Los esfuerzos de los radicales y de parte del PPD por soltar las amarras de la Concertación y fundar una nueva izquierda no producirán otros frutos que dividir de otro modo lo mismo que ya existe. Apuesto a que no habrá suma ni renovación. ¿Por qué? ¿No es el desprestigio de los partidos el caldo ideal donde debieran cultivarse nuevas ideas y liderazgos, máxime si, como patentó Genaro Arriagada, los dirigentes están descolocados, respondiendo las preguntas que ya nadie hace?
¿No debiera en este escenario de crisis salir ganando el grupo que primero logre salir del aislamiento en que se encuentran las élites políticas; el que, moviéndose del statu quo apele a los jóvenes que hasta ahora no han ido a votar? ¿Acaso en la historia de Chile y en la comparada el desprestigio de una cierta forma de hacer política no se ha superado siempre con nuevos partidos o con la renovación de los existentes? ¿Por qué eso no ocurre entre nosotros?
La llamada nueva izquierda ha zarpado en esa búsqueda. Hasta aquí, y me temo que así será por delante, sus asociaciones se limitan al PC y a algunos parlamentarios y líderes que hace poco renunciaron al Partido Socialista. De nueva, esta izquierda sólo presenta el nombre, y el escenario huele más a los viejos tres tercios de la Guerra Fría, con Muro de Berlín y todo, que a algunos despierta nostalgia, que a una política que represente las nuevas condiciones de Chile. Ni la fuerte autocrítica que ese grupo ha venido haciendo a los gobiernos en los cuales participaron ni la adulación que practica a los movimientos sociales han logrado renovarla ni convocar a nuevas figuras a sus filas. No suman sus intentos de mostrarse distintos y abiertos.
Con la excepción de los disciplinados comunistas, los que lideran las calles pasan efímeros por la fama y por la política, sin sumarse a los impopulares centros partidarios, que mantienen el poder de definir alianzas y candidatos. Así, aunque por momentos se les escape la agenda, los desprestigiados y descolocados partidos mantienen el control de las decisiones más relevantes para nuestra futura convivencia. Ellos deciden los candidatos, a ellos se les consulta la reforma educacional y la tributaria.
Cuando así no ocurra estará en crisis la democracia, pero también lo está cuando los partidos pierden representatividad. ¿Por qué no se renuevan los viejos partidos? ¿Por qué no lo hará tampoco la "nueva" izquierda? ¿Por qué no se llena el vacío del desprestigio con nuevos partidos que desplacen a los que ya tuvieron su hora? Los que se asoman a la política sin comprometer sus vidas en ella se quejan de que los de siempre no les hacen espacio. Responden éstos que a nadie se le ha cedido nunca y que conquistarlo en épocas de dictadura sí que fue difícil.

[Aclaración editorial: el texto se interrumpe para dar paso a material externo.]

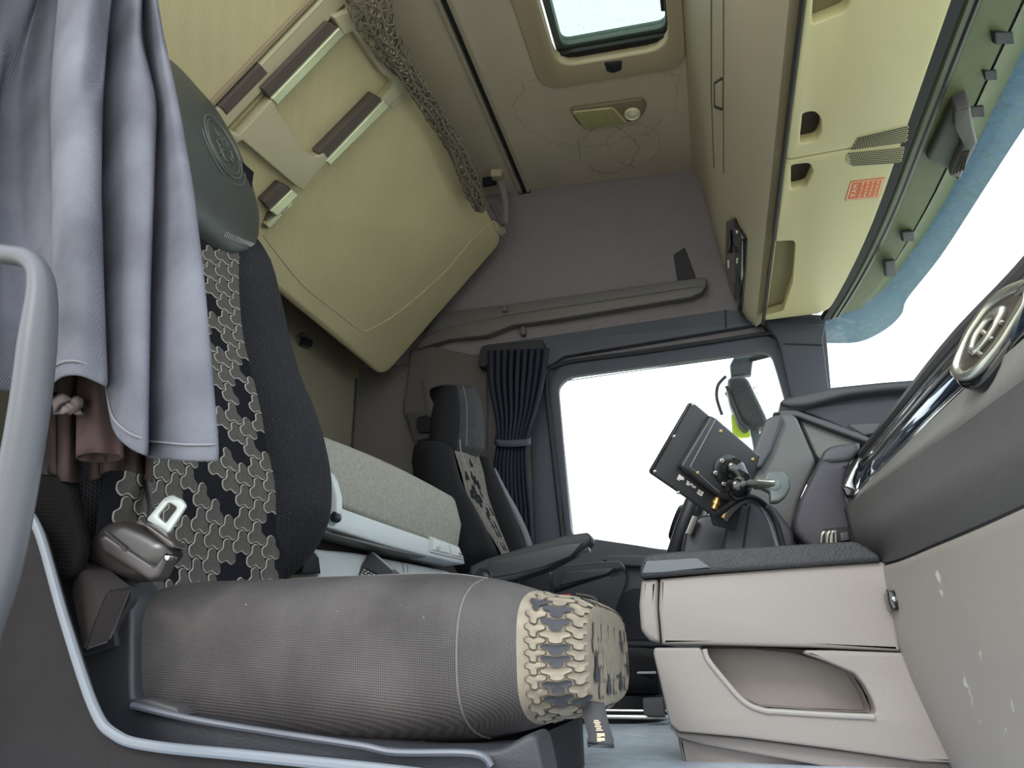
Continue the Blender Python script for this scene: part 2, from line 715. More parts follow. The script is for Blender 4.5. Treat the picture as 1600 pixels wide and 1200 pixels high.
X0, X1, Y0, Y1 = -1.45, 0.75, 0.42, 2.62
outer = [ceil_pt(X0, Y0), ceil_pt(X1, Y0), ceil_pt(X1, Y1), ceil_pt(X0, Y1)]
hole = [ceil_pt(hx0, hy0), ceil_pt(hx1, hy0), ceil_pt(hx1, hy1), ceil_pt(hx0, hy1)]
me = plate_mesh([outer, hole], -CPL[1], 0.05, bev=0.0005, rnd=0.0)
ce = put('ceiling', me, m_ceil)
tag(ce, kind='structure')
o_ = ROOT[ce]
for (px, py), rx, ry, wb, wdt, dk in [((950, 235), 0.115, 0.145, 0.5, 0.03, 0.62), ((990, 228), 0.10, 0.125, 0.5, 0.03, 0.72),
                                      ((930, 165), 0.30, 0.22, 0.45, 0.02, 0.78)]:
    cur = ring_mark(cur, AP(px, py, CPL), rx, ry, wb, wdt, dk, o_)
L.new(cur, bs.inputs['Base Color'])

# rear wall
bm = bmesh.new()
add_box(bm, (-1.43, 1.53, 1.03), (0.05, 2.2, 2.18))
tag(put('wall_rear', fin(bm), liner_beige, smooth=False), kind='structure')
# near side wall behind the open door (out of frame, behind the curtain's pillar)
bm = bmesh.new()
add_box(bm, (-1.15, 0.44, 1.03), (0.5, 0.05, 2.18))
tag(put('wall_right', fin(bm), liner_beige, smooth=False), kind='structure')

# far side wall: rear lower lining, upper felt lining
WL = plY(2.6)
me = plate_mesh([[V((-1.41, 2.6, -0.06)), V((-0.60, 2.6, -0.06)), V((-0.60, 2.6, 1.36)), V((-1.41, 2.6, 1.36))]], (0, -1, 0), 0.06, bev=0.001)
tag(put('wall_left', me, mat('grey_brown_side_lining', (108, 102, 100), 0.95, noise_=(150, 0.1), spec=0.1)), kind='structure')
UPL = (AY(1000, 515, 2.6), V((0, -1, -0.09)).normalized())
upx = [(640, 560), (1300, 470), (1250, 180), (560, 320)]
pts = [AP(x, y, UPL) for x, y in upx]
pts[0].x = pts[3].x = -1.42
pts = []
for x, z in ((-1.42, 1.30), (0.44, 1.24), (0.56, 2.16), (-1.42, 2.16)):
    p0, n = UPL
    pts.append(V((x, p0.y - n.z / n.y * (z - p0.z), z)))
tag(put('wall_left_upper', plate_mesh([pts], UPL[1], 0.05, bev=0.001), carpet), kind='structure')

# driver's door: frame, seal, glass
DPL = plY(2.60)
win = [(868, 600), (886, 583), (1195, 540), (1212, 548), (1222, 575), (1246, 660), (1290, 800), (1270, 880), (1035, 866), (893, 845)]
wpts = [AP(x, y, DPL) for x, y in win]
dout = [V((-0.63, 2.6, -0.06)), V((0.62, 2.6, -0.06)), V((0.62, 2.6, 0.55)), AP(1300, 620, DPL), AP(1290, 505, DPL), AP(850, 566, DPL), V((-0.63, 2.6, 1.25))]
me = plate_mesh([dout, wpts], (0, -1, 0), 0.07, bev=0.006, rnd=0.03)
dr = put('door_1', me, frame_blue)
tag(dr, kind='structure')
SPL = plY(2.585)
s_out = [(856, 594), (878, 570), (1200, 524), (1220, 534), (1236, 580), (1258, 660), (1300, 800), (1290, 890), (1030, 880), (886, 858)]
s_in = [(872, 604), (888, 588), (1193, 548), (1206, 555), (1214, 580), (1238, 665), (1280, 800), (1262, 868), (1036, 858), (893, 838)]
put('window_seal', plate_mesh([[AP(x, y, SPL) for x, y in s_out], [AP(x, y, SPL) for x, y in s_in]], (0, -1, 0), 0.03, 0.004, 0.03), frame_blue, dr)
rub = [AY(x, y, 2.578) for x, y in [(880, 850), (862, 690), (854, 596), (874, 569), (1000, 551), (1100, 536), (1200, 521), (1222, 530), (1240, 580), (1262, 660)]]
tube('rubber_strip', catmull(rub, 4), 0.008, frame_dark, dr, seg=8)
pxplate('edge_trim', [(826, 600), (852, 560), (868, 590), (882, 860), (836, 860)], plY(2.592), 0.02, frame_blue, dr, bev=0.004, rnd=0.006)
me = plate_mesh([[AY(x, y, 2.64) for x, y in win]], (0, -1, 0), 0.005, 0.0005)
wg = put('window_1', me, win_glass)
tag(wg, kind='structure')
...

¿Ingenuos y sin carácter o vocación pública los jóvenes, y egoístas los viejos? Ni lo uno, ni lo otro. Situar el problema de la falta de renovación política en el plano moral sólo azuza el maniqueísmo y agrava aún más la crisis. La gente suele comportarse tan mal como se lo permiten las reglas.
La combinación de hiperpresidencialismo, centralismo y elección parlamentaria binominal con listas cerradas sólo deja dos espacios políticos donde ofrecer entrada al sistema: en las candidaturas a los concejos municipales, un premio tan poco atractivo que no es capaz de renovar la política, y en aventuras presidenciales, reservadas a los más audaces. Si a eso sumamos financiamiento oscuro de la política, poca transparencia, lo que facilita los tráficos de influencia y asignaciones para sedes y dirigentes territoriales de libre disposición de cada parlamentario, las condiciones aseguran que la política chilena no va a renovarse, ni con voto voluntario, ni con referentes políticos que se autoproclamen como "nuevos".
En el debate y la puja por cambiar esas reglas debiera estar la única línea divisoria entre los que de verdad quieren renovar la política chilena y quienes están por mantener sus posiciones de poder, aunque ello implique que nos vayamos todos cuesta abajo en la rodada.